Regards croisés sur la PAC : ce que pensent vraiment les acteurs agricoles

26/06/2025

La PAC : socle incontournable, mais objet de débats

La Politique Agricole Commune (PAC) représente depuis plus de soixante ans un pilier de la construction européenne, tant sur le plan économique qu’environnemental. Dotée d’un budget de 378 milliards d’euros pour la période 2021-2027 (source : Commission européenne), elle constitue, pour de nombreux agriculteurs français et européens, la principale source de soutien financier. Mais qu’en pensent concrètement ceux qui vivent de la terre et de la transformation des produits agricoles ? Leurs perceptions évoluent, oscillant entre reconnaissance, incompréhensions et critiques.

Entre sécurisation des revenus et complexification administrative

Un filet de sécurité financier jugé indispensable

  • Stabilité des exploitations : Pour 65 % des agriculteurs français interrogés dans le baromètre Agrinautes 2023 (source : Terre-net), la PAC reste essentielle pour le maintien de leur activité, notamment face à la volatilité des prix des matières premières et aux aléas climatiques.
  • Un effet variable selon les filières : Les éleveurs bovins ou ovins y sont particulièrement attachés (jusqu’à 90 % d’entre eux déclarant dépendre de ces aides), là où les grandes cultures (céréales, oléagineux) demeurent moins dépendantes, mais voient dans la PAC un garde-fou contre les crises.
  • Appui au modèle familial : Nombre de petites exploitations considèrent la PAC comme un outil de préservation d’une agriculture paysanne face à la montée des grandes exploitations ou à la concurrence internationale.
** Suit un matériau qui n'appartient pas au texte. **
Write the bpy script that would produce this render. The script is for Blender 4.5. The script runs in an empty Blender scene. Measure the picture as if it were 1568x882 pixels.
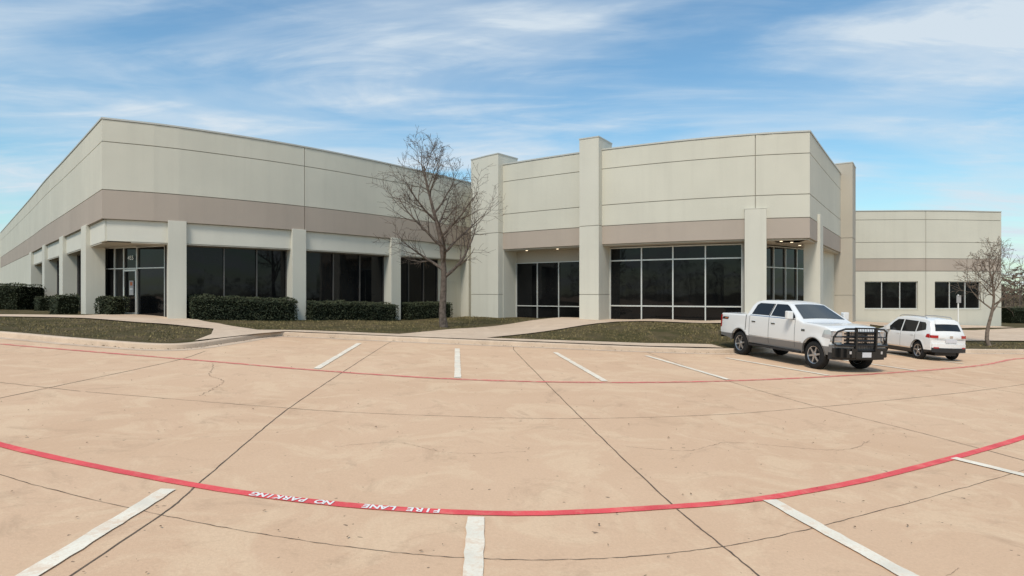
import bpy, bmesh, math, random
from mathutils import Vector, Matrix, noise
R=random.Random(7)
S=bpy.context.scene
COL=S.collection
# ------------------------------------------------------------ materials
def newmat(name):
    m=bpy.data.materials.new(name); m.use_nodes=True
    nt=m.node_tree; b=nt.nodes['Principled BSDF']
    return m,nt,b
def noisefac(nt,scale,lo,hi,detail=4,rough=.55,stretch=None,dist=0):
    g=nt.nodes.new('ShaderNodeNewGeometry')
    src=g.outputs['Position']
    if stretch:
        mp=nt.nodes.new('ShaderNodeMapping'); mp.inputs['Scale'].default_value=stretch
        nt.links.new(src,mp.inputs[0]); src=mp.outputs[0]
    n=nt.nodes.new('ShaderNodeTexNoise'); n.inputs['Scale'].default_value=scale; n.inputs['Detail'].default_value=detail
    n.inputs['Roughness'].default_value=rough; n.inputs['Distortion'].default_value=dist
    nt.links.new(src,n.inputs['Vector'])
    r=nt.nodes.new('ShaderNodeMapRange'); r.inputs['From Min'].default_value=lo; r.inputs['From Max'].default_value=hi
    nt.links.new(n.outputs['Fac'],r.inputs['Value'])
    return r.outputs[0]
def mix(nt,fac,a,b,mode='MIX'):
    n=nt.nodes.new('ShaderNodeMix'); n.data_type='RGBA'; n.blend_type=mode
    for s,v in ((0,fac),(6,a),(7,b)):
        if isinstance(v,(int,float)): n.inputs[s].default_value=v
        elif isinstance(v,tuple): n.inputs[s].default_value=(*v,1)
        else: nt.links.new(v,n.inputs[s])
    return n.outputs[2]
def mul(nt,a,k):
    n=nt.nodes.new('ShaderNodeMath'); n.operation='MULTIPLY'; nt.links.new(a,n.inputs[0])
    if isinstance(k,(int,float)): n.inputs[1].default_value=k
    else: nt.links.new(k,n.inputs[1])
    return n.outputs[0]
def bump(nt,b,h,strength,dist):
    n=nt.nodes.new('ShaderNodeBump'); n.inputs['Strength'].default_value=strength; n.inputs['Distance'].default_value=dist
    nt.links.new(h,n.inputs['Height']); nt.links.new(n.outputs[0],b.inputs['Normal'])
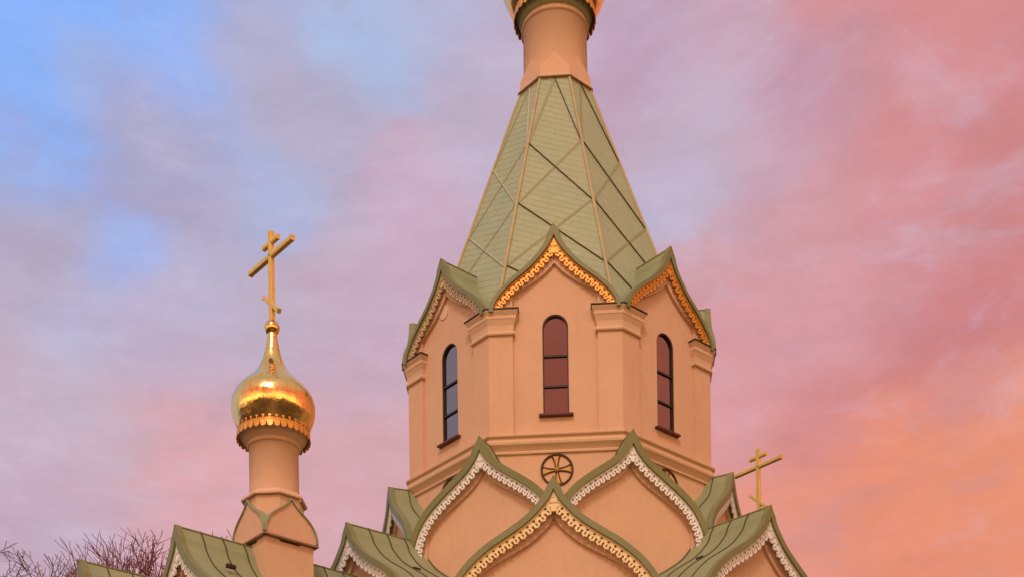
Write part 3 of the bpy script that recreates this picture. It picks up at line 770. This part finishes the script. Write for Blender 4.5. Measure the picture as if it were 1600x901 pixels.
# ------------------------------------------------------------------ bare trees behind the church
def bare_tree(x, y, h, seed, label, spread=1.0, dens=1.0):
    rnd = random.Random(seed); tr = empty('bare_tree', (x, y, 0)); tag(tr, label, 'tree', 'bare trees behind the church')
    tk = MB(); cr1 = MB()
    def grow(p, d, ln, rad, lv, mbx):
        n = 4 if lv < 3 else 3; pts = [p]; rads = [rad]; q = p; dd_ = d
        kids = []
        for i in range(n):
            dd_ = (dd_ + Vector((rnd.gauss(0, .13), rnd.gauss(0, .13), rnd.gauss(.07, .06)))).normalized()
            q = q + dd_ * (ln / n); pts.append(q); rads.append(rad * (1 - .55 * (i + 1) / n)); kids.append((q, dd_, rads[-1]))
        mbx.tube(pts, [max(r_, .010) for r_ in rads], 5 if lv < 3 else 3, smooth=lv < 4, cap=False)
        if lv >= 7: return
        nb = (5, 4, 3, 3, 4, 4, 4)[lv]
        if lv >= 3 and rnd.random() < .35 * (2 - dens): nb -= 1
        for b in range(nb):
            kq, kd, kr = kids[-1] if b == 0 else kids[rnd.randrange(max(1, n - 3), n)]
            ax = kd.orthogonal().normalized(); ax.rotate(Matrix.Rotation(rnd.uniform(0, 2*PI), 3, kd))
            ang = rnd.uniform(.16, .34) if b == 0 else rnd.uniform(.42, .85) * spread
            nd = kd.copy(); nd.rotate(Matrix.Rotation(ang, 3, ax)); nd.z += .12; nd.normalize()
            grow(kq, nd, ln * rnd.uniform(.60, .78), max(kr * (.9 if b == 0 else .65), .010), lv + 1, cr1)
    grow(Vector((0, 0, 0)), Vector((0, 0, 1)), h * .32, h * .016, 0, tk)
    a = tk.build('trunk', M['bark'], tr); b = cr1.build('crown', M['bark'], tr)
    zs_ = sorted(v.co.z for v in b.data.vertices); z97 = zs_[int(len(zs_) * .97)]
    for o_ in (a, b):                      # the crown rounds off instead of ending in one spire
        for v in o_.data.vertices:
            q = v.co.z / z97
            if q > .82: q = .82 + .18 * math.tanh((q - .82) / .18 * .85)
            v.co *= h / z97; v.co.z = q * h
bare_tree(-15.5, 21, 19.5, 3, 'bare reddish tree with its fine twigs beside the nave gable peak')
bare_tree(-13.5, 24, 20.5, 21, 'bare reddish tree farther back whose twigs fan out above the porch roof')
bare_tree(-13.0, 27, 21.2, 3, 'bare tree farthest back, filling the gap between its two neighbours')
bpy.data.objects['bare_tree.002'].rotation_euler.z = R(150)
bare_tree(-19.5, 22, 19.6, 5, 'dark bare tree at the left edge of the photograph', .9)

# ------------------------------------------------------------------ unseen ridge behind the viewer, added to darken the domes' reflections
mb = MB(); rnd = random.Random(8); N = 120; ring0, ring1, ring2 = [], [], []
for i in range(N + 1):
    a = PI * (1.0 + i / N)                       # the half circle behind the viewer
    hh = 52 + 9 * math.sin(i * .13) + 5 * math.sin(i * .41 + 1) + rnd.uniform(-2.5, 2.5)
    hh *= min(1, 3.5 * min(i, N - i) / N + .05)
    for rg, r_, z in ((ring0, 420, -1), (ring1, 500, hh), (ring2, 640, -1)): rg.append((r_ * math.cos(a), r_ * math.sin(a), z))
mb.loft([ring0, ring1, ring2], False)
tag(mb.build('dome_reflection_ridge', M['ground']), kind='structure')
Des lourdeurs administratives pointées du doigt

La critique revient systématiquement : la bureaucratie pèse. Selon la FNSEA, un agriculteur passe en moyenne 23 jours par an à remplir des démarches administratives pour la PAC. Les contrôles, relevés GPS, justifications environnementales peuvent décourager, d’autant que les règles évoluent fréquemment, générant un sentiment d’insécurité réglementaire. Un tiers des jeunes installés interrogés par le syndicat Jeunes Agriculteurs cite la complexité PAC comme principal frein à l’engagement dans le métier.

Transition écologique : un effort reconnu mais encore jugé insuffisant

Un tournant "vert" de la PAC salué, mais perçu comme incomplet

  • L’introduction d’"écorégimes" dès 2023, allouant près de 23 % du budget PAC à des pratiques favorables à l’environnement, est approuvée par la majorité des organisations professionnelles, y voyant une évolution nécessaire vers une agriculture plus durable (source : Politico.eu).
  • Mais beaucoup d’exploitants regrettent leur faible valorisation des efforts déjà réalisés, notamment dans l’agriculture de conservation ou la production sous label (bio, HVE). Selon INRAE (2023), près d’un quart d’agriculteurs engagés dans des démarches vertueuses estiment que la PAC récompense insuffisamment leur engagement.
  • La diversité des modèles agricoles rend les critères d’éligibilité aux aides environnementales parfois inadaptés. Par exemple, les éleveurs d’herbivores extensifs voient certains dispositifs calibrés avant tout pour les grandes cultures.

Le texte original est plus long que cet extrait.